_What is asked_.
Gather up the lines with the word "pixels" in them.

_Excerpted records_.
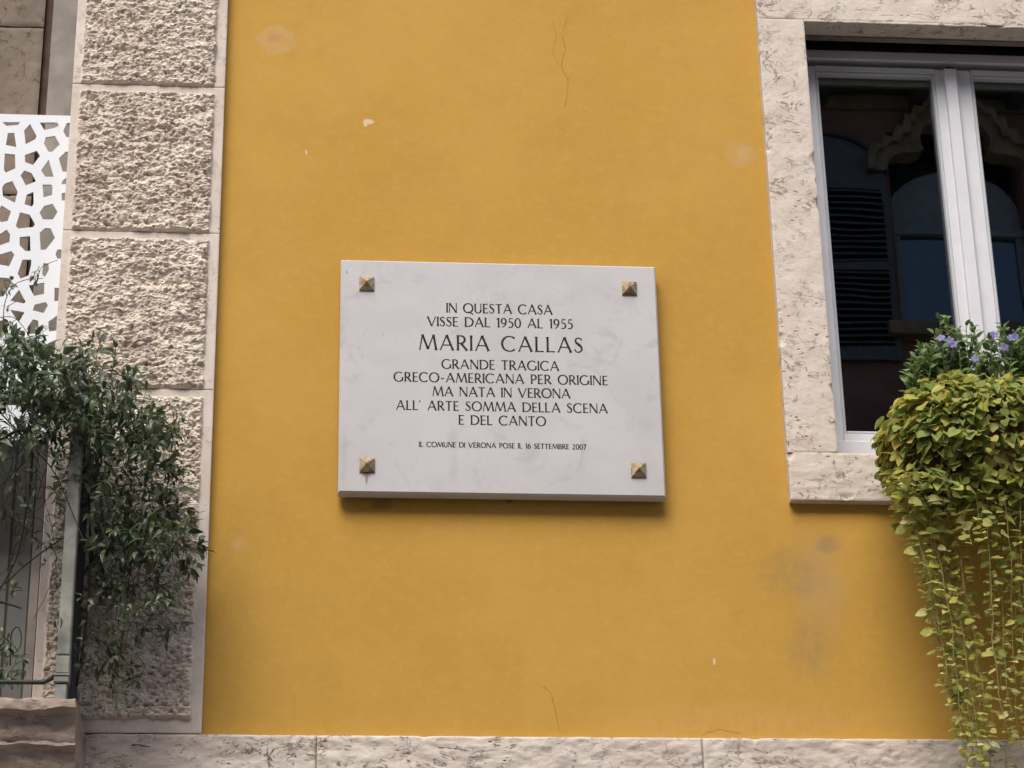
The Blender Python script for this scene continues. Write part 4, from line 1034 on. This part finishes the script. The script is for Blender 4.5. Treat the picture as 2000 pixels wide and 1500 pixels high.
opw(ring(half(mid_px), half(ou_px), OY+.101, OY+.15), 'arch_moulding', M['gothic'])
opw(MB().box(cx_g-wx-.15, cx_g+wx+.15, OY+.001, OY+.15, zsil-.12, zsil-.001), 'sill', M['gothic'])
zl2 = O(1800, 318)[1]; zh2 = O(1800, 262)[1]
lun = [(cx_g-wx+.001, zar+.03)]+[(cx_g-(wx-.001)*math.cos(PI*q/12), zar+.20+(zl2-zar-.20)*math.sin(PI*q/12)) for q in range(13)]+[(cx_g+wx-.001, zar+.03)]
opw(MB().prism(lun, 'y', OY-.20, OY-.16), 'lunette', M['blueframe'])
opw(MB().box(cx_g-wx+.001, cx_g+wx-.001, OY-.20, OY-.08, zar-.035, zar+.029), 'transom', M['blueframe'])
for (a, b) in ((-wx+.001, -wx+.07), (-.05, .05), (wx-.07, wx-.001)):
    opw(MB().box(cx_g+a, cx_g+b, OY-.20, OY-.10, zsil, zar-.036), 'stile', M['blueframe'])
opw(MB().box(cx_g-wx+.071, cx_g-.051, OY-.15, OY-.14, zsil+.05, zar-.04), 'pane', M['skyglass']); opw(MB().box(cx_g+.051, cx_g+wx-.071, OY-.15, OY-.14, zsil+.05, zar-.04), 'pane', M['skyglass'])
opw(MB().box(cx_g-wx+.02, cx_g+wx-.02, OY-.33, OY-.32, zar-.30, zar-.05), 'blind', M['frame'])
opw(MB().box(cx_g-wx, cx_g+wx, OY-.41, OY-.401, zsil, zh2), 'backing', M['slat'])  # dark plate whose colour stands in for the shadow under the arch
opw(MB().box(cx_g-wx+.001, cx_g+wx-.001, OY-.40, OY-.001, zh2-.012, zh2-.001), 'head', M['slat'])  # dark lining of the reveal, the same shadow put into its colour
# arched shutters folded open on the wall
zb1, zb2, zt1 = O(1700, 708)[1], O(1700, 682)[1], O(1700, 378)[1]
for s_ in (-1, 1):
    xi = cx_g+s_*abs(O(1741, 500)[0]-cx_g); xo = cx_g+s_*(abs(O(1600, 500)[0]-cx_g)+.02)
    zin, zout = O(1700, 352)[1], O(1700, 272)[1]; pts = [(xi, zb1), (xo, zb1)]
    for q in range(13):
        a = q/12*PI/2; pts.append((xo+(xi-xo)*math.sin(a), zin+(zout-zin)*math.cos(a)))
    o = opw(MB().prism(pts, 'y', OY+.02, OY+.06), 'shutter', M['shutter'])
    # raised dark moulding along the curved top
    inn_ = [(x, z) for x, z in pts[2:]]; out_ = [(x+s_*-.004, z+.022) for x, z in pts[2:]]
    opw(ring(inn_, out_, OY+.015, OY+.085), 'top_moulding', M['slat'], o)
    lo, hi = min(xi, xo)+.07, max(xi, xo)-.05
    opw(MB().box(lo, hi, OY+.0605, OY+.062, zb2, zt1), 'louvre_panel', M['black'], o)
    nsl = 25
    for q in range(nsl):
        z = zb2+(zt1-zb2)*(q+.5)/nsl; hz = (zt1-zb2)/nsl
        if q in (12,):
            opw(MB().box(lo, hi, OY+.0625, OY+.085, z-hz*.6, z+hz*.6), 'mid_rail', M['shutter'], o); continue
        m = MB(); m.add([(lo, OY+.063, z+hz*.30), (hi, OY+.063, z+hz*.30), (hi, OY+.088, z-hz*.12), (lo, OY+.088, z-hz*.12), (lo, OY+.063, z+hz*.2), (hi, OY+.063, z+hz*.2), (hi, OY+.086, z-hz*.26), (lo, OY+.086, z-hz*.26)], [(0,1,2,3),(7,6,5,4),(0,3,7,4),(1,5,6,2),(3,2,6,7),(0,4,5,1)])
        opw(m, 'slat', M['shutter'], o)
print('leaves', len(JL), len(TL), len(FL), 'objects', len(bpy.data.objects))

--

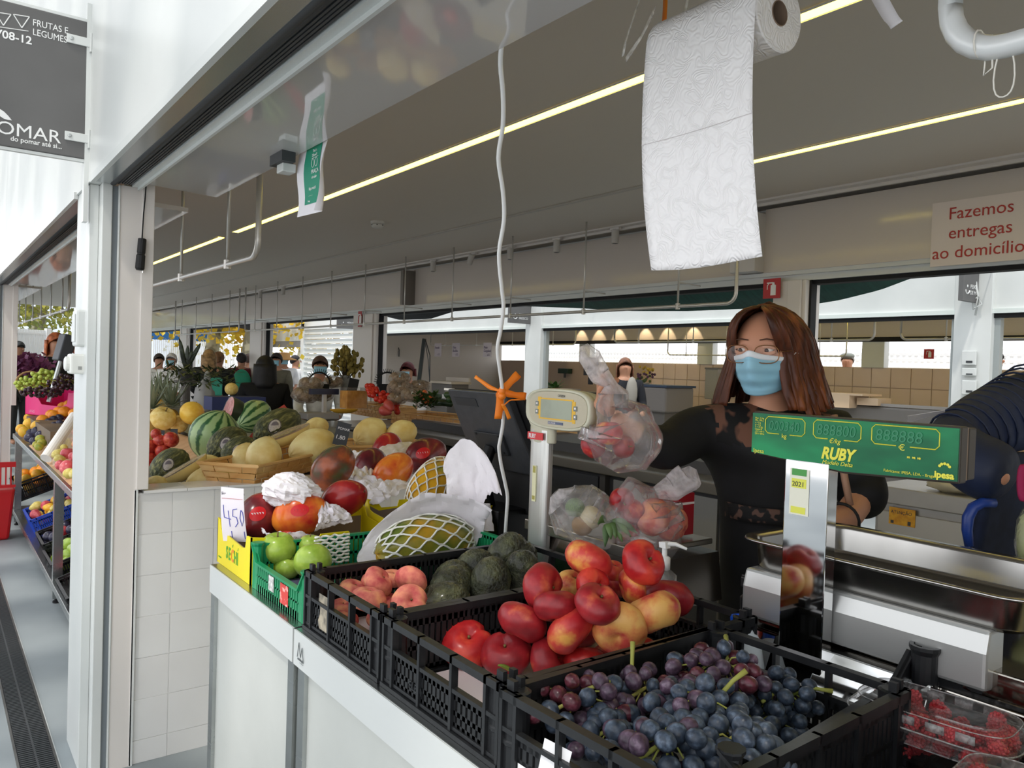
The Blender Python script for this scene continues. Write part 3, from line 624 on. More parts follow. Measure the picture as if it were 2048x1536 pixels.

_Result for this exercise_.
The Blender Python script for this scene continues. Write part 4, from line 1034 on. This part finishes the script. The script is for Blender 4.5. Treat the picture as 2000 pixels wide and 1500 pixels high.
The Blender Python script for this scene continues. Write part 3, from line 624 on. More parts follow. Measure the picture as if it were 2048x1536 pixels.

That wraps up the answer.